My Father's Daughter by Tina Sinatra
Author:Tina Sinatra
Language: eng
Format: epub
Publisher: Simon & Schuster
Dad wanted his mother close to him after Marty died. During his sabbatical, he moved Grandma into a house he’d bought next door, where she’d pore over the Racing Form with Jilly over breakfast each morning. (To help persuade Dolly to uproot herself, Dad also moved Grandpa’s remains to the desert. Grandma came with Uncle Vincent, a tiny, darling man with a severe limp from World War I, where he’d earned a Purple Heart. With no family of his own, he’d lived with my grandparents since the late thirties.)
Dolly was Dad’s cross to bear. They had a very particular dynamic. He adored her, indulged her, took care of her; she drove him crazy five times a day. Dolly knew all of Dad’s buttons and freely pushed them. She’d exhaust him in a way that only she could get away with.
Their breach over Barbara cut deep and took months to heal. Then peace reigned for a while on Wonder Palm Drive, but soon they were at it once more. Dad would sigh and say, “She’s not speaking to me again.” They’d go for days without so much as a greeting—which wasn’t easy, since they lived about a hundred yards apart.
In the end, it was Dolly’s stubbornness that killed her.
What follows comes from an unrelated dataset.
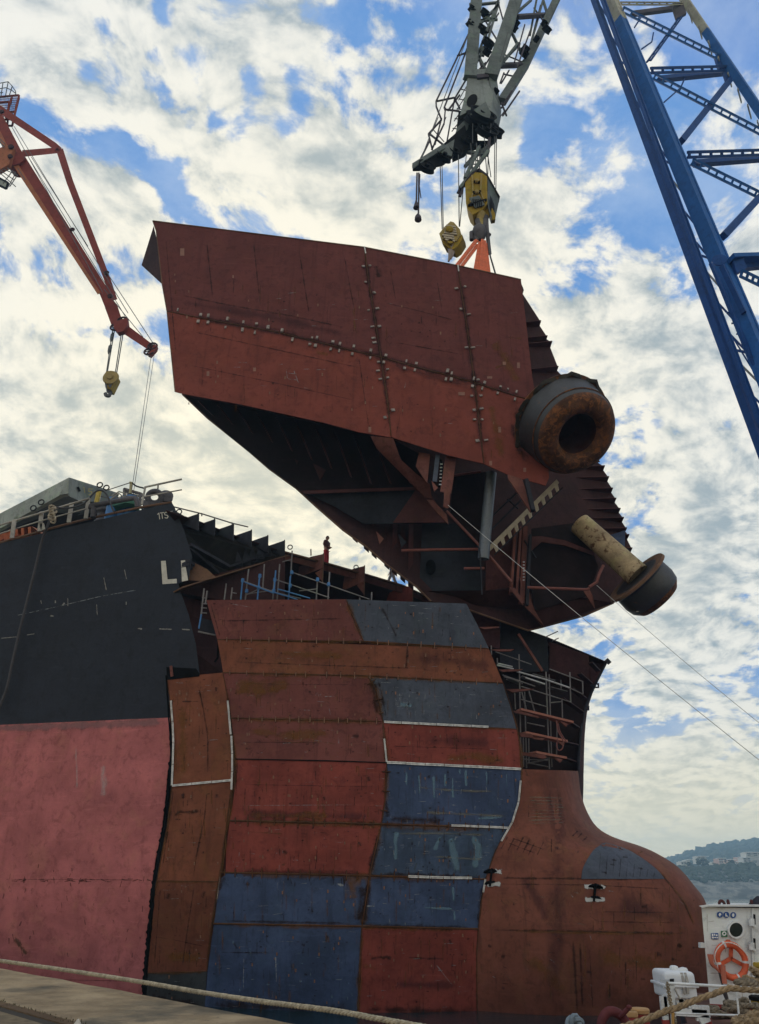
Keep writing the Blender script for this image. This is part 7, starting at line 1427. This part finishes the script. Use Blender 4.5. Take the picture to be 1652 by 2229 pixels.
# ropes and hawsers
M['hawser'] = plain('brown_hawser', (.25, .175, .10), .95, 0, .4, 14); M['hawser2'] = plain('grey_brown_rope', (.17, .135, .095), .95, 0, .4, 14)
mb = MB(); hw = [(-240, 1010), (0, 930), (200, 860), (420, 770), (560, 730), (720, 660), (900, 590), (1050, 545), (1200, 480), (1300, 468), (1400, 480), (1560, 490), (1800, 500)]
mb.rope([P(*c3(p, 13.4+.0*p[0])) for p in hw], .045, .36); single(mb, 'hawser', M['hawser'], 'thick brown hawser running diagonally across the white railing', 'rope')
def coil(cpx, w, h, n, Y, lab, mat, r=.045, seed=1, lay=.12):
    rs = random.Random(seed); mb = MB(); k = mpp(*C3(cpx), Y)*.16273; c = P(*C3(cpx), Y)
    for i in range(n):
        a0 = rs.uniform(0, 6.3); ww = w*k*rs.uniform(.45, 1)*.5; dd = ww*rs.uniform(.5, .8); ht = h*k*rs.uniform(-.5, .45); tx, ty = rs.uniform(-.35, .35), rs.uniform(-.3, .3); ox = rs.uniform(-.2, .2)*w*k
        mb.rope([c+Vector((ox+math.cos(a0+a)*ww, math.sin(a0+a)*dd, ht+math.cos(a0+a)*ww*tx+math.sin(2*a)*h*k*.12)) for a in [j*.55 for j in range(11)]], r, .3)
    return single(mb, 'rope_coil', mat, lab, 'rope', 'rope heaps on the boat deck')
coil((1400, 740), 380, 110, 9, 17.3, 'grey brown rope heap in front of the deckhouse plinth', M['hawser2'], seed=3); coil((1000, 780), 420, 40, 6, 18.3, 'flat tangle of rope behind the raft cradle', M['hawser2'], seed=5)
coil((1560, 900), 420, 120, 9, 13.9, 'pale rope heap at the lower right corner behind the railing', M['hawser'], .06, 7); coil((1620, 330), 300, 160, 9, 15.2, 'brown rope heap draped over the end of the top rail', M['hawser'], .055, 9); coil((1480, 400), 260, 50, 5, 15.0, 'brown rope bundle lying along the top rail', M['hawser2'], .05, 11)
# bollards
def bollard(px, w, hgt, Y, lab, topm='yellow', body='dred', n=24):
    k = mpp(*px, Y); c = P(px[0], px[1], Y); r_ = w*k/2; t_ = thing('bollard', lab, 'bollard', c-Vector((0, 0, hgt*k)), 'bollards on the boat')
    mb = MB(); mb.lathe(c-Vector((0, 0, hgt*k)), (0, 0, 1), [(r_*.98, 0), (r_*.95, hgt*k-.03)], n); mb.build('post', M[body], t_)
    mb = MB(); mb.lathe(c-Vector((0, 0, .05)), (0, 0, 1), [(r_*.95, -.01), (r_*1.08, 0), (r_*1.1, .05), (r_*.98, .07)], n); mb.build('cap', M[topm], t_); return t_
M['btop'] = plain('ochre_bollard_cap', (.42, .24, .10), .7)
bollard(B7((636, 1660)), 36, 55, 15.2, 'large red bollard with an ochre cap behind the dark chock', 'btop'); bollard(B7((565, 1690)), 23, 40, 15.0, 'small red bollard with an ochre cap left of the large one', 'btop')
bollard(B7((1660, 1555)), 42, 60, 17.6, 'black topped yellow bollard at the right edge', 'cdark', 'yellow'); bollard(B7((1655, 1270)), 24, 26, 16.5, 'bright yellow capped bollard at the right edge above the rope', 'yellow', 'yellow')
mb = MB(); k = mpp(*B7((430, 1760)), 14)*.2548; c = P(*B7((425, 1790)), 14)
mb.tube(catmull([tuple(c+Vector((x*k, y_, z*k))) for x, y_, z in ((-130, 0, -60), (-115, 0, 20), (-60, 0, 85), (10, 0, 90), (70, 0, 50), (110, 0, -20), (125, 0, -80))], 24), k*38, 12)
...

At eighty-two, she still proudly followed her son’s career and went to see him perform whenever she could. On January 6, 1977, Grandma was to join Dad and Barbara on a chartered jet to Las Vegas, where Dad was set to open at Caesars Palace. At the last minute, for some unarticulated reason, she changed her mind and opted to go later in the day.
Dad reluctantly agreed, on one condition: that Dolly leave before dark. It was a violent, stormy day, with the weather expected to worsen that evening. The chartered plane turned around and was set to take off again at three o’clock, but Dolly stalled and delayed, even after the pilots called her house to hurry her. She would leave when she was ready.
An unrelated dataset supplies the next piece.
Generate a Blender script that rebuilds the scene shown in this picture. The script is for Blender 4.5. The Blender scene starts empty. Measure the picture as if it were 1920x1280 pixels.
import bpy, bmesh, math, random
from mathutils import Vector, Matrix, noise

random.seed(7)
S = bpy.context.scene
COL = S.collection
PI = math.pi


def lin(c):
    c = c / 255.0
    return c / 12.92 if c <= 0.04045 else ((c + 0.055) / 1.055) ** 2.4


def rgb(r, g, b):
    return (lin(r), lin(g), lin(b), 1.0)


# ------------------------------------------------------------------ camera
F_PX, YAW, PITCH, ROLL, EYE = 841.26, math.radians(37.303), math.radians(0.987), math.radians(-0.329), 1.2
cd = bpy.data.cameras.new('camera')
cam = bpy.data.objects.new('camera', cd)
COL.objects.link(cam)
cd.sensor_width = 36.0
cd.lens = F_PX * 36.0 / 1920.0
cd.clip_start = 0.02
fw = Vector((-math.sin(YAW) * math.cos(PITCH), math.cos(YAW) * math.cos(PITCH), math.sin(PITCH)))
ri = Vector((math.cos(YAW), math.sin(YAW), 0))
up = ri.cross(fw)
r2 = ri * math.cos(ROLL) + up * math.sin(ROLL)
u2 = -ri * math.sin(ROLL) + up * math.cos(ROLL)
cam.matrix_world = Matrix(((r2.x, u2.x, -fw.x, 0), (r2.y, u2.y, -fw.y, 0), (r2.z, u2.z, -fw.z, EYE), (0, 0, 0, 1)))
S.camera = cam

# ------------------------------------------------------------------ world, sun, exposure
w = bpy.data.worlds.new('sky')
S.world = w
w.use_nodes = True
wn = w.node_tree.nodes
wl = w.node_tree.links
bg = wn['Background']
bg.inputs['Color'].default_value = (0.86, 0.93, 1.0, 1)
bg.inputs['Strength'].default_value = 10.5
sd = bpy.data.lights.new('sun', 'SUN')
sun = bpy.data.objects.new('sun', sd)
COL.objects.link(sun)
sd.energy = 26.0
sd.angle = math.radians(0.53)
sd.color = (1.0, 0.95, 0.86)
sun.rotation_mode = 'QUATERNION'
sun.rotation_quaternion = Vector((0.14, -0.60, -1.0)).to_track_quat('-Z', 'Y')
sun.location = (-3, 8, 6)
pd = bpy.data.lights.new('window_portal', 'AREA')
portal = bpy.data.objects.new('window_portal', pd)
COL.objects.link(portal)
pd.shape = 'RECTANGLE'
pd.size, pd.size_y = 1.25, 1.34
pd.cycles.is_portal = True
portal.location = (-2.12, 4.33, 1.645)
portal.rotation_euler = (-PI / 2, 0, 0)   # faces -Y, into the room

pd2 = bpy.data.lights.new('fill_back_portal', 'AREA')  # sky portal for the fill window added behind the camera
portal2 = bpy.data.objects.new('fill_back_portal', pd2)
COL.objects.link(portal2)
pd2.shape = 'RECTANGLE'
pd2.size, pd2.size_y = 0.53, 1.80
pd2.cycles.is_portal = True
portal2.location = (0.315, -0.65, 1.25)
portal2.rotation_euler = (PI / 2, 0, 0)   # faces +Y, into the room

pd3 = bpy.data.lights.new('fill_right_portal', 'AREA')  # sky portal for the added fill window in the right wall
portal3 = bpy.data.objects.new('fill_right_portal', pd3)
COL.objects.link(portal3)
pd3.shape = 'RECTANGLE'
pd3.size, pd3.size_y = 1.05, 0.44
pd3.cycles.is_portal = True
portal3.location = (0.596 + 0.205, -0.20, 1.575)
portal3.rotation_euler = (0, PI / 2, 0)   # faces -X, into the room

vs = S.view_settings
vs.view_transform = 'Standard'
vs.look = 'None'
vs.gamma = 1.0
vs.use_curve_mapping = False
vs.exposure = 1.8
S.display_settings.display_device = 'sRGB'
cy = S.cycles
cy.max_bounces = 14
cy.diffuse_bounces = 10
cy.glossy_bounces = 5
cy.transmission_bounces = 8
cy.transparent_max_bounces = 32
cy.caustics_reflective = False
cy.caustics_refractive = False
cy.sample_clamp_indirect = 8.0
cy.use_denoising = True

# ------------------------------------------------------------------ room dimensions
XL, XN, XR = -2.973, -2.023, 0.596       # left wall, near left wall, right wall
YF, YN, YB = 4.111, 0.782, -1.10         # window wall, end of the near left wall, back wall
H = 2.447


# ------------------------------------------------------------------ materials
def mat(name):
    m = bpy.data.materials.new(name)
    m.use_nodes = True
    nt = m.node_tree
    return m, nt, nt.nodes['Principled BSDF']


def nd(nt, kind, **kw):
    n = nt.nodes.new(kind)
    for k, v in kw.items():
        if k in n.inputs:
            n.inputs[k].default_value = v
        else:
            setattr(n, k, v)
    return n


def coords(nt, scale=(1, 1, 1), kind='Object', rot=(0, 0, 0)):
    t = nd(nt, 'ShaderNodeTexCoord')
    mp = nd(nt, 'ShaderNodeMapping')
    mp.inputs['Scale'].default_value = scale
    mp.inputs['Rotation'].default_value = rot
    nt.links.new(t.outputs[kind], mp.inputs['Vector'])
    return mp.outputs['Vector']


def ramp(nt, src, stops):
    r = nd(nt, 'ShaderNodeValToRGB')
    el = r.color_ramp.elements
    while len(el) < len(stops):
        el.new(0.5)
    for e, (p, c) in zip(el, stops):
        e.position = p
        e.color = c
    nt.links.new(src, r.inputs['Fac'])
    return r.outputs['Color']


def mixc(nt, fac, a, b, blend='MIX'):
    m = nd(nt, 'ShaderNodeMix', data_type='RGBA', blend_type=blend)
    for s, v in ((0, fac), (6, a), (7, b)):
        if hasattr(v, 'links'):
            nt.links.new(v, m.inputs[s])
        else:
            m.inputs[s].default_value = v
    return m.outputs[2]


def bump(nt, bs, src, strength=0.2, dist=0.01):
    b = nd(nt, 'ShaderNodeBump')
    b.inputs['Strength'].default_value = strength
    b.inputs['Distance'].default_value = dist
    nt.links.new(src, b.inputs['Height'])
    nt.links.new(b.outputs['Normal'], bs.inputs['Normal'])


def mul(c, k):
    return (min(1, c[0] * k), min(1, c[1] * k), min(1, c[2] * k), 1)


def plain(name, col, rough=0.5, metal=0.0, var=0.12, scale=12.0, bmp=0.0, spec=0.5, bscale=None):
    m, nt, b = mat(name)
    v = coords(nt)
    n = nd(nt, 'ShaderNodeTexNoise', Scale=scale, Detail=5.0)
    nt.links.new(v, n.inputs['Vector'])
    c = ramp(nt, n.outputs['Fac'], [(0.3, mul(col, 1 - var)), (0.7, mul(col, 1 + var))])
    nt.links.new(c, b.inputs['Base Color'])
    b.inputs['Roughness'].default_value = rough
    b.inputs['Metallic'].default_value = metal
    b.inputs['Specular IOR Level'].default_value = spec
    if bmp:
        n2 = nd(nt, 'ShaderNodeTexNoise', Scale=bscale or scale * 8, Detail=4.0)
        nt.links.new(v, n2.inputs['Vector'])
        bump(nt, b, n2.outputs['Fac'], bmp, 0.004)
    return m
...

To her housekeeper’s surprise, Dolly chose not to wear her best mink coat or good jewelry that day. She was in a strange, reflective, prayerful mood. As our gardener, Angel, delivered Dolly to the airport, she told him, “If anything happens to me, everything goes to my grandson.”
The two pilots, meanwhile, were rushing Dolly and her friend, another older woman, to say good-bye and get on the plane. It was five o’clock, and the sky was darkening by the minute.
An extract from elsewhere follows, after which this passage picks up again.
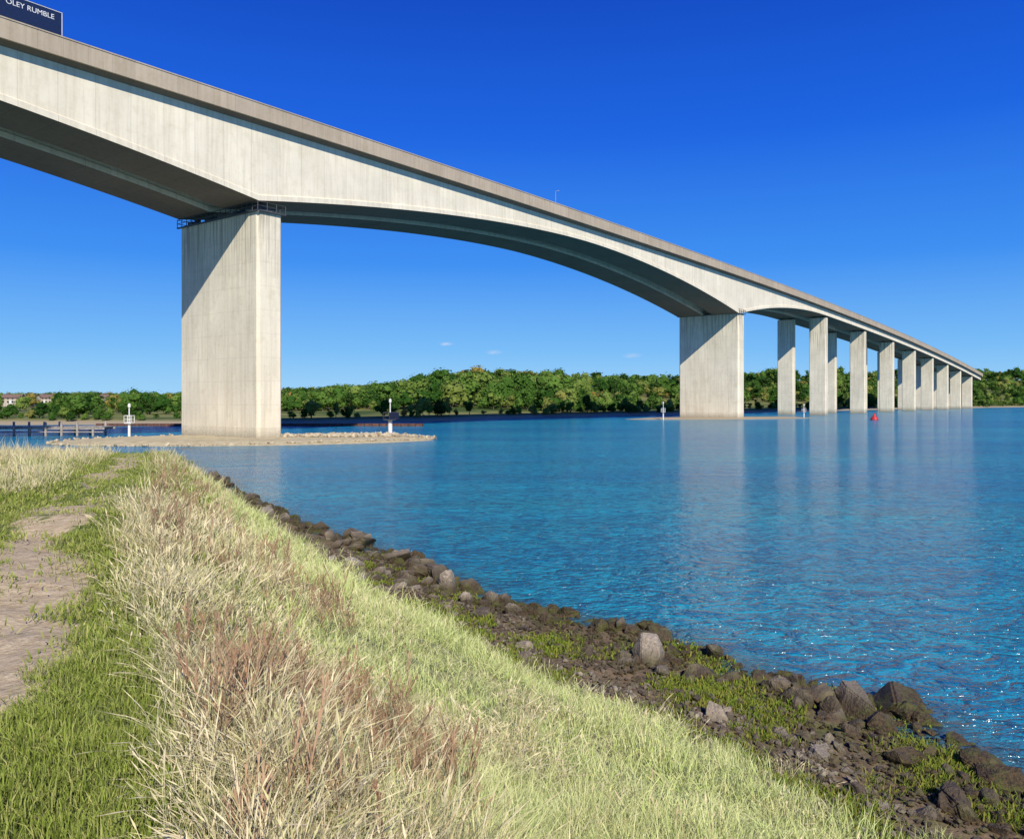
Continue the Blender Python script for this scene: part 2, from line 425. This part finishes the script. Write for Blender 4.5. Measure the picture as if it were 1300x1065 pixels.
def house(loc,rz,L,W,Hh,wall):
    E=empty('rendered_house',loc,rz)
    bm=bmesh.new(); add_box(bm,0,L,0,W,-2,Hh)
    a=[bm.verts.new(p) for p in [(0,0,Hh+.002),(0,W,Hh+.002),(0,W/2,Hh+W*.3)]]; bm.faces.new(a)
    a=[bm.verts.new(p) for p in [(L,0,Hh+.002),(L,W,Hh+.002),(L,W/2,Hh+W*.3)]]; bm.faces.new(a)
    bm_obj('walls',bm,wall,E)
    bm=bmesh.new(); r=Hh+W*.32
    for sgn in (0,1):
        ye=-.5 if sgn==0 else W+.5
        v=[bm.verts.new(p) for p in [(-.4,ye,Hh-.2),(L+.4,ye,Hh-.2),(L+.4,W/2,r),(-.4,W/2,r)]]; bm.faces.new(v)
    add_box(bm,L*.2,L*.2+.7,W/2-.4,W/2+.4,r-.4,r+.7)
    bm_obj('roof',bm,M_roof,E)
    bm=bmesh.new()
    for fl in (.9,2.6):
        for i in range(4):
            x=L*(i+.5)/4; add_box(bm,x-.4,x+.4,-.05,-.005,fl,fl+.9)
    bm_obj('windows',bm,M_glass,E)
    bm=bmesh.new(); add_box(bm,L*.5-.5,L*.5+.5,-.06,-.005,0,2.1); bm_obj('door',bm,M_white,E)
HS=[]
for px,d,L in ((-.618,400,9),(-.594,406,7),(-.574,410,8),(-.50,415,7)):
    x=px*d; z=float(height(x,d)); HS.append((x,d)); house((x,d,z+1.0),random.uniform(-.2,.2),L,5,3.4,M_rend)

# ---------------------------------------------------------------- instancing
def scatter(name,pts,rot,scl,idx,templates):
    col=bpy.data.collections.new(name+'_parts')
    for t in templates: col.objects.link(t)
    me=bpy.data.meshes.new(name); me.vertices.add(len(pts)); me.vertices.foreach_set('co',np.asarray(pts,np.float32).ravel())
    a=me.attributes.new('rot','FLOAT_VECTOR','POINT'); a.data.foreach_set('vector',np.asarray(rot,np.float32).ravel())
    a=me.attributes.new('scl','FLOAT_VECTOR','POINT'); a.data.foreach_set('vector',np.asarray(scl,np.float32).ravel())
    a=me.attributes.new('idx','INT','POINT'); a.data.foreach_set('value',np.asarray(idx,np.int32))
    o=link(bpy.data.objects.new(name,me))
    g=bpy.data.node_groups.new(name+'_nodes','GeometryNodeTree')
    g.interface.new_socket('Geometry',in_out='INPUT',socket_type='NodeSocketGeometry')
    g.interface.new_socket('Geometry',in_out='OUTPUT',socket_type='NodeSocketGeometry')
    N=g.nodes; gi=N.new('NodeGroupInput'); go=N.new('NodeGroupOutput')
    ip=N.new('GeometryNodeInstanceOnPoints'); ci=N.new('GeometryNodeCollectionInfo')
    ci.inputs['Collection'].default_value=col; ci.inputs['Separate Children'].default_value=True; ci.inputs['Reset Children'].default_value=True
    def na(nm,t):
        q=N.new('GeometryNodeInputNamedAttribute'); q.data_type=t; q.inputs['Name'].default_value=nm; return q.outputs[0]
    L=g.links.new
    L(gi.outputs[0],ip.inputs['Points']); L(ci.outputs[0],ip.inputs['Instance']); ip.inputs['Pick Instance'].default_value=True
    L(na('idx','INT'),ip.inputs['Instance Index']); L(na('rot','FLOAT_VECTOR'),ip.inputs['Rotation']); L(na('scl','FLOAT_VECTOR'),ip.inputs['Scale'])
    L(ip.outputs[0],go.inputs[0])
    md=o.modifiers.new('scatter','NODES'); md.node_group=g
    return o

def grass_mat(name,base,tip,alt,alt2=None):
    m=NT(name); h=m.attr('hf'); r=m.attr('rnd')
    c=m.mix(m.rng(h,0,.7),base,tip)
    c=m.mix(m.rng(r,.4,1,0,.85),c,alt)
    oi=m.n('ShaderNodeObjectInfo').outputs['Random']
    c=m.mix(m.rng(oi,.2,1,0,.5),c,tuple(x*.5 for x in tip))
    if alt2: c=m.mix(m.rng(oi,.0,.25,.6,0),c,alt2)
    d=m.n('ShaderNodeBsdfDiffuse'); m.l(c,d.inputs[0]); m.l(d.outputs[0],m.nt.nodes['Material Output'].inputs[0])
    m.nt.nodes.remove(m.bsdf)
    return m.mat
def finish(name,V,F,HF,R,mat):
    o=mesh_obj(name,V,F,mat,do_link=False)
    at=o.data.attributes.new('hf','FLOAT','POINT'); at.data.foreach_set('value',np.array(HF,np.float32))
    at=o.data.attributes.new('rnd','FLOAT','POINT'); at.data.foreach_set('value',np.array(R,np.float32))
    return o
def clump(name,n,rad,h0,h1,width,lean,mat,prof=((0,1),(.4,.85),(.75,.6),(1,0))):
    V=[];F=[];HF=[];R=[]
    for i in range(n):
        a=random.uniform(0,6.283); rr=rad*math.sqrt(random.random()); bx=rr*math.cos(a);by=rr*math.sin(a)
        h=random.uniform(h0,h1); ld=a+random.gauss(0,1.2); ln=lean*random.uniform(.1,1.2)
        dx=math.cos(ld)*ln; dy=math.sin(ld)*ln
        wa=random.uniform(0,3.14); wx=math.cos(wa)*width*.5*random.uniform(.6,1.3); wy=math.sin(wa)*width*.5
        rn=random.random(); st=len(V)
        for t,wd in prof:
            cx=bx+dx*h*t**1.8; cy=by+dy*h*t**1.8; cz=h*t*(1-.3*ln*t)
            if wd==0: V.append((cx,cy,cz)); HF.append(t);R.append(rn)
            else:
                V+= [(cx-wx*wd,cy-wy*wd,cz),(cx+wx*wd,cy+wy*wd,cz)]; HF+=[t,t]; R+=[rn,rn]
        k=len(prof)
        for j in range(k-2): F.append((st+2*j,st+2*j+1,st+2*j+3,st+2*j+2))
        F.append((st+2*(k-2),st+2*(k-2)+1,st+2*(k-1)))
    return finish(name,V,F,HF,R,mat)
G_pale=grass_mat('pale_grass_blades',(.30,.38,.09),(.78,.81,.38),(.40,.54,.12),(.80,.69,.38))
G_tan=grass_mat('dry_grass_blades',(.34,.31,.13),(.82,.71,.44),(.52,.54,.20),(.42,.28,.16))
G_green=grass_mat('turf_blades',(.09,.13,.02),(.28,.36,.06),(.50,.47,.18))
G_weed=grass_mat('dead_weed',(.22,.13,.08),(.38,.23,.14),(.54,.40,.24))
G_marsh=grass_mat('saltmarsh_leaves',(.05,.09,.01),(.19,.27,.035),(.34,.28,.07))
seed=((0,.7),(.55,.5),(.8,.5),(.87,1.8),(1,0))
pr3=((0,1),(.55,.75),(1,0))
P4=((0,1),(.4,.85),(.75,.6),(1,0))
def lods(nm,mat,n,rad,h0,h1,lean,w,profs):
    out=[]
    for k,(nn,ra,ww,pf) in enumerate(((n,rad,w,profs[0]),(int(n*1.0),rad*1.8,w*2.0,profs[1]),(int(n*.9),rad*3.0,w*3.6,profs[2]))):
        out+=[clump(f'{nm}_{k}_{q}',nn,ra,h0,h1,ww,lean,mat,pf) for q in range(3)]
    return out
TP=lods('pale',G_pale,60,.17,.09,.35,.95,.0045,(P4,pr3,pr3))
TT=lods('tan',G_tan,46,.17,.11,.42,.9,.0040,(seed,seed,pr3))
TG=lods('turf',G_green,60,.17,.02,.07,1.0,.0050,(pr3,pr3,pr3))
TM=lods('marsh',G_marsh,50,.14,.03,.12,.9,.009,(pr3,pr3,pr3))
def weed(name):
    V=[];F=[];HF=[];R=[]
    for i in range(5):
        a=random.uniform(0,6.28); ln=random.uniform(.1,.5); h=random.uniform(.25,.56); rn=random.random()
        bx,by=random.gauss(0,.08),random.gauss(0,.08)
        for sub in range(34):
            t=.3+.7*random.random(); r=.15*h*(1.15-t)*2*random.random()
            b=random.uniform(0,6.28)
            p=Vector((bx+math.cos(a)*ln*h*t+math.cos(b)*r,by+math.sin(a)*ln*h*t+math.sin(b)*r,h*t+r*.6))
            q=Vector((bx+math.cos(a)*ln*h*(t-.08),by+math.sin(a)*ln*h*(t-.08),h*(t-.1)))
            e=Vector((random.gauss(0,1),random.gauss(0,1),random.gauss(0,1))).normalized()*.0038
            st=len(V); V+=[q-e*.25,q+e*.25,p+e,p-e]; F.append((st,st+1,st+2,st+3)); HF+=[t]*4; R+=[rn]*4
        st=len(V); e=Vector((.003,.002,0)); q=Vector((bx,by,0)); p=Vector((bx+math.cos(a)*ln*h,by+math.sin(a)*ln*h,h))
        V+=[q-e,q+e,p+e,p-e];F.append((st,st+1,st+2,st+3)); HF+=[0,0,1,1];R+=[rn]*4
    return finish(name,V,F,HF,R,G_weed)
TW=[weed(f'weed_stalks_{i}') for i in range(4)]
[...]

At five-thirty, Dorothy Uhlemann reached me at home and said, “Your father wants you to know that your grandmother’s plane has gone off the radar screen. He wants you to sit tight and not go anywhere. He’ll call you soon.”
Dad did his first show, performing in shock and suspension, and even taped a Brazilian liquor commercial immediately afterward. But he sent apologies for the second show. There’d been no sign of Dolly’s plane. When Dad called me from home, his voice was grim, his message honest: “It doesn’t look good, Sweetheart.